• Required task
Quote exactly the lines spanning from the top of the data below to the line that contains "col = scene.collection", including both.

• Available data
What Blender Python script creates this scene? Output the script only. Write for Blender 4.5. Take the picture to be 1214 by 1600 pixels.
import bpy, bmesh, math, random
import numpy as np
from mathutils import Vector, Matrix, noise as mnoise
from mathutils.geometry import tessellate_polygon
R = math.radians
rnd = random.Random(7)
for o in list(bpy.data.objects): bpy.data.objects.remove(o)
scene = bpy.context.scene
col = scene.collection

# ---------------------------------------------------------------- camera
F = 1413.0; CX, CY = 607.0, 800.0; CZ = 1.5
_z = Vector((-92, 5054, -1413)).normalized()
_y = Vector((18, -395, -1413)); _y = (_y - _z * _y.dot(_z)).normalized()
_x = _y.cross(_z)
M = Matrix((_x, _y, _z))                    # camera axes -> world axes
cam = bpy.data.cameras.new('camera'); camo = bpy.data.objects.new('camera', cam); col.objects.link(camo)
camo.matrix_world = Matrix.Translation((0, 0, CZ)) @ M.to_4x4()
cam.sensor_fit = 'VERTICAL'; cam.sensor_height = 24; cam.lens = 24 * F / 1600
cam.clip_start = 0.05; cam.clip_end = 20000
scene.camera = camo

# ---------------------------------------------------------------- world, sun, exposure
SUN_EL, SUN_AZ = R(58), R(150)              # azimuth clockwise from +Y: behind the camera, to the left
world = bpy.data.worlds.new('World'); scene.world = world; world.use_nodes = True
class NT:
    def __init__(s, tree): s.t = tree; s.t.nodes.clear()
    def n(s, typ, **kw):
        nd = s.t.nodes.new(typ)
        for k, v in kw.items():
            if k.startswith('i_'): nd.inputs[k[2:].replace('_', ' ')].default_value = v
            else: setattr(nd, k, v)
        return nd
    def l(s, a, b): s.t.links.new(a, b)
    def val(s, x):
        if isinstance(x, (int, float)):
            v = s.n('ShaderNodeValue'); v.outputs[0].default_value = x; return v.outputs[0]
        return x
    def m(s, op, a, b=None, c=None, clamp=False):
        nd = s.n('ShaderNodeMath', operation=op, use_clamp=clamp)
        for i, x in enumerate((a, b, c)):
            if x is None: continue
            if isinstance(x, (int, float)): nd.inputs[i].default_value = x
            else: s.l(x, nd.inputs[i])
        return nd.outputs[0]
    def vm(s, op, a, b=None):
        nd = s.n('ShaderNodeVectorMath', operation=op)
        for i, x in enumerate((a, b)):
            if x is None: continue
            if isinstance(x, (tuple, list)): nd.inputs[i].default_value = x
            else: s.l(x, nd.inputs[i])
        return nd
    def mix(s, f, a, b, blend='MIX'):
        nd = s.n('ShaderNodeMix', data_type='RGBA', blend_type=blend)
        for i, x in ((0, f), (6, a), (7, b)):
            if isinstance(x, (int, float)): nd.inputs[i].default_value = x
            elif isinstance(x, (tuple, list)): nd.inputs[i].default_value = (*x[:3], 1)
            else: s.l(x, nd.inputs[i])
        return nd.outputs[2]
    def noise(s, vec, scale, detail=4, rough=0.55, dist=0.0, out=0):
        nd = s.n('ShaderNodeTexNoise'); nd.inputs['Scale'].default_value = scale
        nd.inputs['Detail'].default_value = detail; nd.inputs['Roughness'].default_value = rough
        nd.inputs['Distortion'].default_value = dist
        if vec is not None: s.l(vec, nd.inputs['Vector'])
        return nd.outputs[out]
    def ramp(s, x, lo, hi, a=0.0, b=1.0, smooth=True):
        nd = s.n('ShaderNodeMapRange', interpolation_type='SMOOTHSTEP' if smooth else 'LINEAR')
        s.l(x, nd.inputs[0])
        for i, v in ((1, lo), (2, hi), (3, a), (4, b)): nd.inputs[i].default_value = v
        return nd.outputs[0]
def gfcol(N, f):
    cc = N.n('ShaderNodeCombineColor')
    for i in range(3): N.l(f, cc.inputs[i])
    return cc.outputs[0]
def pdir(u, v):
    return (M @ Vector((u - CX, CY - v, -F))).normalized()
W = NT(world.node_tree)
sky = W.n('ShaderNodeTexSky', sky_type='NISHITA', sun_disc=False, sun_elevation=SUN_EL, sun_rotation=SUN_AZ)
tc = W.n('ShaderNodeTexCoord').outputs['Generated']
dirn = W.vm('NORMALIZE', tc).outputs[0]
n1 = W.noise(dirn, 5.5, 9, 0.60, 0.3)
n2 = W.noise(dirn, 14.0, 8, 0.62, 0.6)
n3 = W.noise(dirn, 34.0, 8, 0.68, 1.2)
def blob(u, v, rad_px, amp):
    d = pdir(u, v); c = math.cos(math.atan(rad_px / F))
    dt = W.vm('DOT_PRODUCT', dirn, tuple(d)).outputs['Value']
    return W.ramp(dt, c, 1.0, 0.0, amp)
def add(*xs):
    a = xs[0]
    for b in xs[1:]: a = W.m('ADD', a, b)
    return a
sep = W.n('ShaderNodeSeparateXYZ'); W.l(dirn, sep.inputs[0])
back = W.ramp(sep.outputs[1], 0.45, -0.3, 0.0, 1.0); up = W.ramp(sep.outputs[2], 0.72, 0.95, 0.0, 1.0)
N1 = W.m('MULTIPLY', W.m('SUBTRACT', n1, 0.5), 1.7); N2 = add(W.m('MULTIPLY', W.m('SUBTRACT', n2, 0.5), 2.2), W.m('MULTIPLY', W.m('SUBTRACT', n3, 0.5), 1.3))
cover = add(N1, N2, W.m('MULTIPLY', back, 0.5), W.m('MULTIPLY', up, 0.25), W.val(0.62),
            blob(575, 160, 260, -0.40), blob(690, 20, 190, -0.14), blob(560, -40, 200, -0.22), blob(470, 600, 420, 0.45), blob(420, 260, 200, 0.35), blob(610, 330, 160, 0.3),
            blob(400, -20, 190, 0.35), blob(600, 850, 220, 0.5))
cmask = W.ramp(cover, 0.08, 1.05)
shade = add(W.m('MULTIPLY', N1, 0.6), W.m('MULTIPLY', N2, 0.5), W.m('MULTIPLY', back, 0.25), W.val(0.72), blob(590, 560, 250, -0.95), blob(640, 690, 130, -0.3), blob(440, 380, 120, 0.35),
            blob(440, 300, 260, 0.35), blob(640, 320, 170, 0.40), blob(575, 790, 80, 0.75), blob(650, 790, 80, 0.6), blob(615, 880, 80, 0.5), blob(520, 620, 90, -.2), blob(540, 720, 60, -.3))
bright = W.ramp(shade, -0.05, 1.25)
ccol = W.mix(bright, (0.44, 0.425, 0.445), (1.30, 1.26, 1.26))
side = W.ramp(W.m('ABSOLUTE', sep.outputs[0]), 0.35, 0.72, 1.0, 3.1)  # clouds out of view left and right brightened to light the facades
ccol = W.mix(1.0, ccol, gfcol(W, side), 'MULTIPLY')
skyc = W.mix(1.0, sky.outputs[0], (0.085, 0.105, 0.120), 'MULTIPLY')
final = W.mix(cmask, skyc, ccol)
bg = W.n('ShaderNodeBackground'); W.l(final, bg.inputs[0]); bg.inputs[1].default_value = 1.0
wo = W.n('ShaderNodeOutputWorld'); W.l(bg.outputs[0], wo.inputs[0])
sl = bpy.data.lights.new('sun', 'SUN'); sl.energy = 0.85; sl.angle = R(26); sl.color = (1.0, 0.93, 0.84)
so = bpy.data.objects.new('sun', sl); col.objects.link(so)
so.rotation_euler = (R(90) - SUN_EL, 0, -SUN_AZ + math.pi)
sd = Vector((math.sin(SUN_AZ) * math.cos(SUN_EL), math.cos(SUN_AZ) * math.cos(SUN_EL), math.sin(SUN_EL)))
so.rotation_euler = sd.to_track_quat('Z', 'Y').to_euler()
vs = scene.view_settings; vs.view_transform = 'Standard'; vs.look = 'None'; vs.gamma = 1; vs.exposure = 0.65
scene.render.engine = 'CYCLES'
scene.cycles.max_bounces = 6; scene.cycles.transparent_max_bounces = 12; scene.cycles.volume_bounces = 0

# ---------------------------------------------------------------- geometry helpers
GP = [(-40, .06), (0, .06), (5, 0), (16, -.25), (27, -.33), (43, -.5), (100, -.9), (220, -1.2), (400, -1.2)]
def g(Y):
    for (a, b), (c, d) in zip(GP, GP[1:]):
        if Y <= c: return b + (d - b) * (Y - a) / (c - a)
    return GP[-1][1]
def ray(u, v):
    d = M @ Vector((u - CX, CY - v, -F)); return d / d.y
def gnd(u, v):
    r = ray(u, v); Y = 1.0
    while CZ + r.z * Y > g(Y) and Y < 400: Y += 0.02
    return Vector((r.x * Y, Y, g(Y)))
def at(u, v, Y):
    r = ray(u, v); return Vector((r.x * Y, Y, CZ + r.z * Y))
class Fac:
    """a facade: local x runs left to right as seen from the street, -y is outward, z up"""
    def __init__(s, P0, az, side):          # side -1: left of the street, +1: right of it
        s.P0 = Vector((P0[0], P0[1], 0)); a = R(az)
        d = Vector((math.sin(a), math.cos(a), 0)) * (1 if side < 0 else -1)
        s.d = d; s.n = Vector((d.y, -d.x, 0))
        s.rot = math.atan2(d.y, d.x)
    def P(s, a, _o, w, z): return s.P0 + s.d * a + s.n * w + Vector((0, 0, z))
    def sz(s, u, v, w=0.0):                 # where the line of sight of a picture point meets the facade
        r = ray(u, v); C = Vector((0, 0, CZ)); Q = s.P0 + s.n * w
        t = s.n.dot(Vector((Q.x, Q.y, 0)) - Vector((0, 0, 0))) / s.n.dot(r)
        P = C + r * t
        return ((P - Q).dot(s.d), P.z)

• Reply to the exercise
What Blender Python script creates this scene? Output the script only. Write for Blender 4.5. Take the picture to be 1214 by 1600 pixels.
import bpy, bmesh, math, random
import numpy as np
from mathutils import Vector, Matrix, noise as mnoise
from mathutils.geometry import tessellate_polygon
R = math.radians
rnd = random.Random(7)
for o in list(bpy.data.objects): bpy.data.objects.remove(o)
scene = bpy.context.scene
col = scene.collection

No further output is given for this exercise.